Exercise objective —
Copy out every line exactly as given.

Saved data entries
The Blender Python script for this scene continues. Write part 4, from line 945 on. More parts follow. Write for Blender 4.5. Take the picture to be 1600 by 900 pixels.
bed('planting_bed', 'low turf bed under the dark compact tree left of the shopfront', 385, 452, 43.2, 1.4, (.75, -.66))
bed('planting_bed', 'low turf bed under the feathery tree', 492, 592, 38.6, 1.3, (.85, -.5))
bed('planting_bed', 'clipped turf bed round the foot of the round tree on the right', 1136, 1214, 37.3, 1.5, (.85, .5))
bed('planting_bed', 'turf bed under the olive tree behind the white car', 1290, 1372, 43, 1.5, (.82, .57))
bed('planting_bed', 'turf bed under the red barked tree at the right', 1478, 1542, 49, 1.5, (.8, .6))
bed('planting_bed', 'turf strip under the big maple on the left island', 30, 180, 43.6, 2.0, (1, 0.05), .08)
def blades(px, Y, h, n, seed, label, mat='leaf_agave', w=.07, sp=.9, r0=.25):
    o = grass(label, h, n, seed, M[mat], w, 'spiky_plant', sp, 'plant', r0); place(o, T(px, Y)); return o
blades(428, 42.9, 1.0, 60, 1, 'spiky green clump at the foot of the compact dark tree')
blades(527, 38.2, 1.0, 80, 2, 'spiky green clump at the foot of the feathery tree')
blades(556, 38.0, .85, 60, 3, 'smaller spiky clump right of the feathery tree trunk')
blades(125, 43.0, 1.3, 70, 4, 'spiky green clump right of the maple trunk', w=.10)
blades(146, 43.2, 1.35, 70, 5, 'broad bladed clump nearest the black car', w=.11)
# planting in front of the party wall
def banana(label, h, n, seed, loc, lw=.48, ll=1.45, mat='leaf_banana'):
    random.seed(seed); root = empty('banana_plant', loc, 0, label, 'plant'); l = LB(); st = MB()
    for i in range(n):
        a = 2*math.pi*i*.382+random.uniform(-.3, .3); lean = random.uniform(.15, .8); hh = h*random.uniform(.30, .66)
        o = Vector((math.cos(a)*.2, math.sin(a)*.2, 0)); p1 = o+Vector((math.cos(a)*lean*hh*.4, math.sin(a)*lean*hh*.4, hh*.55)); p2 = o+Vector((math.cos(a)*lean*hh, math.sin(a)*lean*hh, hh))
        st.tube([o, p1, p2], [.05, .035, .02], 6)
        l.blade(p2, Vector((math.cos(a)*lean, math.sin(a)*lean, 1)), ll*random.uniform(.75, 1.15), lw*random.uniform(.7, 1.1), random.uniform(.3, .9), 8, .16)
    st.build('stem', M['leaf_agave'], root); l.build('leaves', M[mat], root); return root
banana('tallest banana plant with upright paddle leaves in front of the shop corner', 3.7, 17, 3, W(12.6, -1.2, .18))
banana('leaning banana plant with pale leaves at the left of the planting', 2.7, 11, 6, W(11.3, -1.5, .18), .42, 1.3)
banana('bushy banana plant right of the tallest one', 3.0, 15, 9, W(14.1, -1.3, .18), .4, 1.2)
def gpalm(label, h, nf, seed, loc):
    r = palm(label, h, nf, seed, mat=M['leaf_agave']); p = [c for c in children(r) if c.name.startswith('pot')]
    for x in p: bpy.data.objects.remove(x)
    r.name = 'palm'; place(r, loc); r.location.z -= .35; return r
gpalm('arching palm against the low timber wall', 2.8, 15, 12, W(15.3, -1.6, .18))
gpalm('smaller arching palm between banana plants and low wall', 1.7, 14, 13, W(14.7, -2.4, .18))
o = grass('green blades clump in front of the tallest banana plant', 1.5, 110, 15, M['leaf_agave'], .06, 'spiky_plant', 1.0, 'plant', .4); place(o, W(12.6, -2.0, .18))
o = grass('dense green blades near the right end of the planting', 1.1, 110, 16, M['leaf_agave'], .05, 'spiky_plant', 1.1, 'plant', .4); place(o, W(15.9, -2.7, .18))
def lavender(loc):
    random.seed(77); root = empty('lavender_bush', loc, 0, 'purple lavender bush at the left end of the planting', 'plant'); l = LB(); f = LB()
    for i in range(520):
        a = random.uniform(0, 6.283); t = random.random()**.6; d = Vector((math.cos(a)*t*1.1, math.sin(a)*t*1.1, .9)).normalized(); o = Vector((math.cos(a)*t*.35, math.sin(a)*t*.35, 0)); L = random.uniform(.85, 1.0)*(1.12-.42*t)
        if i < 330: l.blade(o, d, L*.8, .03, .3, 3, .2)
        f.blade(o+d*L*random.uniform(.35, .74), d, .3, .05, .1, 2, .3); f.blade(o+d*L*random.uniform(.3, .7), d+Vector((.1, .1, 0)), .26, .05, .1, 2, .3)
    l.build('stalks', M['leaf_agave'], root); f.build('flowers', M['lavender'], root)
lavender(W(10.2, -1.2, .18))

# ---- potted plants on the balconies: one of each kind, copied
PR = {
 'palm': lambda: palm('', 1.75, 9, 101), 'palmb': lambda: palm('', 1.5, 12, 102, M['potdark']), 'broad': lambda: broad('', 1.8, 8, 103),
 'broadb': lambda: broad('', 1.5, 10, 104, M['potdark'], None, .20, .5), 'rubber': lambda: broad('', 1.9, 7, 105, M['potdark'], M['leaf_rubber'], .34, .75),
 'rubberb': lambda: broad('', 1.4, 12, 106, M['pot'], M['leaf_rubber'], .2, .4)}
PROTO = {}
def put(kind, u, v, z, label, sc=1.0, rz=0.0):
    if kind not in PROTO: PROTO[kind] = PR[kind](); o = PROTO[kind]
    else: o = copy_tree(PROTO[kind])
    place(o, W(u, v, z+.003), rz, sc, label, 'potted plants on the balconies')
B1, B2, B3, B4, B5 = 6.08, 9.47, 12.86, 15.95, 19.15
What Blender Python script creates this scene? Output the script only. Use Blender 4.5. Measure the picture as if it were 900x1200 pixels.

Solution —
The Blender Python script for this scene continues. Write part 4, from line 945 on. More parts follow. Write for Blender 4.5. Take the picture to be 1600 by 900 pixels.
bed('planting_bed', 'low turf bed under the dark compact tree left of the shopfront', 385, 452, 43.2, 1.4, (.75, -.66))
bed('planting_bed', 'low turf bed under the feathery tree', 492, 592, 38.6, 1.3, (.85, -.5))
bed('planting_bed', 'clipped turf bed round the foot of the round tree on the right', 1136, 1214, 37.3, 1.5, (.85, .5))
bed('planting_bed', 'turf bed under the olive tree behind the white car', 1290, 1372, 43, 1.5, (.82, .57))
bed('planting_bed', 'turf bed under the red barked tree at the right', 1478, 1542, 49, 1.5, (.8, .6))
bed('planting_bed', 'turf strip under the big maple on the left island', 30, 180, 43.6, 2.0, (1, 0.05), .08)
def blades(px, Y, h, n, seed, label, mat='leaf_agave', w=.07, sp=.9, r0=.25):
    o = grass(label, h, n, seed, M[mat], w, 'spiky_plant', sp, 'plant', r0); place(o, T(px, Y)); return o
blades(428, 42.9, 1.0, 60, 1, 'spiky green clump at the foot of the compact dark tree')
blades(527, 38.2, 1.0, 80, 2, 'spiky green clump at the foot of the feathery tree')
blades(556, 38.0, .85, 60, 3, 'smaller spiky clump right of the feathery tree trunk')
blades(125, 43.0, 1.3, 70, 4, 'spiky green clump right of the maple trunk', w=.10)
blades(146, 43.2, 1.35, 70, 5, 'broad bladed clump nearest the black car', w=.11)
# planting in front of the party wall
def banana(label, h, n, seed, loc, lw=.48, ll=1.45, mat='leaf_banana'):
    random.seed(seed); root = empty('banana_plant', loc, 0, label, 'plant'); l = LB(); st = MB()
    for i in range(n):
        a = 2*math.pi*i*.382+random.uniform(-.3, .3); lean = random.uniform(.15, .8); hh = h*random.uniform(.30, .66)
        o = Vector((math.cos(a)*.2, math.sin(a)*.2, 0)); p1 = o+Vector((math.cos(a)*lean*hh*.4, math.sin(a)*lean*hh*.4, hh*.55)); p2 = o+Vector((math.cos(a)*lean*hh, math.sin(a)*lean*hh, hh))
        st.tube([o, p1, p2], [.05, .035, .02], 6)
        l.blade(p2, Vector((math.cos(a)*lean, math.sin(a)*lean, 1)), ll*random.uniform(.75, 1.15), lw*random.uniform(.7, 1.1), random.uniform(.3, .9), 8, .16)
    st.build('stem', M['leaf_agave'], root); l.build('leaves', M[mat], root); return root
banana('tallest banana plant with upright paddle leaves in front of the shop corner', 3.7, 17, 3, W(12.6, -1.2, .18))
banana('leaning banana plant with pale leaves at the left of the planting', 2.7, 11, 6, W(11.3, -1.5, .18), .42, 1.3)
banana('bushy banana plant right of the tallest one', 3.0, 15, 9, W(14.1, -1.3, .18), .4, 1.2)
def gpalm(label, h, nf, seed, loc):
    r = palm(label, h, nf, seed, mat=M['leaf_agave']); p = [c for c in children(r) if c.name.startswith('pot')]
    for x in p: bpy.data.objects.remove(x)
    r.name = 'palm'; place(r, loc); r.location.z -= .35; return r
gpalm('arching palm against the low timber wall', 2.8, 15, 12, W(15.3, -1.6, .18))
gpalm('smaller arching palm between banana plants and low wall', 1.7, 14, 13, W(14.7, -2.4, .18))
o = grass('green blades clump in front of the tallest banana plant', 1.5, 110, 15, M['leaf_agave'], .06, 'spiky_plant', 1.0, 'plant', .4); place(o, W(12.6, -2.0, .18))
o = grass('dense green blades near the right end of the planting', 1.1, 110, 16, M['leaf_agave'], .05, 'spiky_plant', 1.1, 'plant', .4); place(o, W(15.9, -2.7, .18))
def lavender(loc):
    random.seed(77); root = empty('lavender_bush', loc, 0, 'purple lavender bush at the left end of the planting', 'plant'); l = LB(); f = LB()
    for i in range(520):
        a = random.uniform(0, 6.283); t = random.random()**.6; d = Vector((math.cos(a)*t*1.1, math.sin(a)*t*1.1, .9)).normalized(); o = Vector((math.cos(a)*t*.35, math.sin(a)*t*.35, 0)); L = random.uniform(.85, 1.0)*(1.12-.42*t)
        if i < 330: l.blade(o, d, L*.8, .03, .3, 3, .2)
        f.blade(o+d*L*random.uniform(.35, .74), d, .3, .05, .1, 2, .3); f.blade(o+d*L*random.uniform(.3, .7), d+Vector((.1, .1, 0)), .26, .05, .1, 2, .3)
    l.build('stalks', M['leaf_agave'], root); f.build('flowers', M['lavender'], root)
lavender(W(10.2, -1.2, .18))

# ---- potted plants on the balconies: one of each kind, copied
PR = {
 'palm': lambda: palm('', 1.75, 9, 101), 'palmb': lambda: palm('', 1.5, 12, 102, M['potdark']), 'broad': lambda: broad('', 1.8, 8, 103),
 'broadb': lambda: broad('', 1.5, 10, 104, M['potdark'], None, .20, .5), 'rubber': lambda: broad('', 1.9, 7, 105, M['potdark'], M['leaf_rubber'], .34, .75),
 'rubberb': lambda: broad('', 1.4, 12, 106, M['pot'], M['leaf_rubber'], .2, .4)}
PROTO = {}
def put(kind, u, v, z, label, sc=1.0, rz=0.0):
    if kind not in PROTO: PROTO[kind] = PR[kind](); o = PROTO[kind]
    else: o = copy_tree(PROTO[kind])
    place(o, W(u, v, z+.003), rz, sc, label, 'potted plants on the balconies')
B1, B2, B3, B4, B5 = 6.08, 9.47, 12.86, 15.95, 19.15
What Blender Python script creates this scene? Output the script only. Use Blender 4.5. Measure the picture as if it were 900x1200 pixels.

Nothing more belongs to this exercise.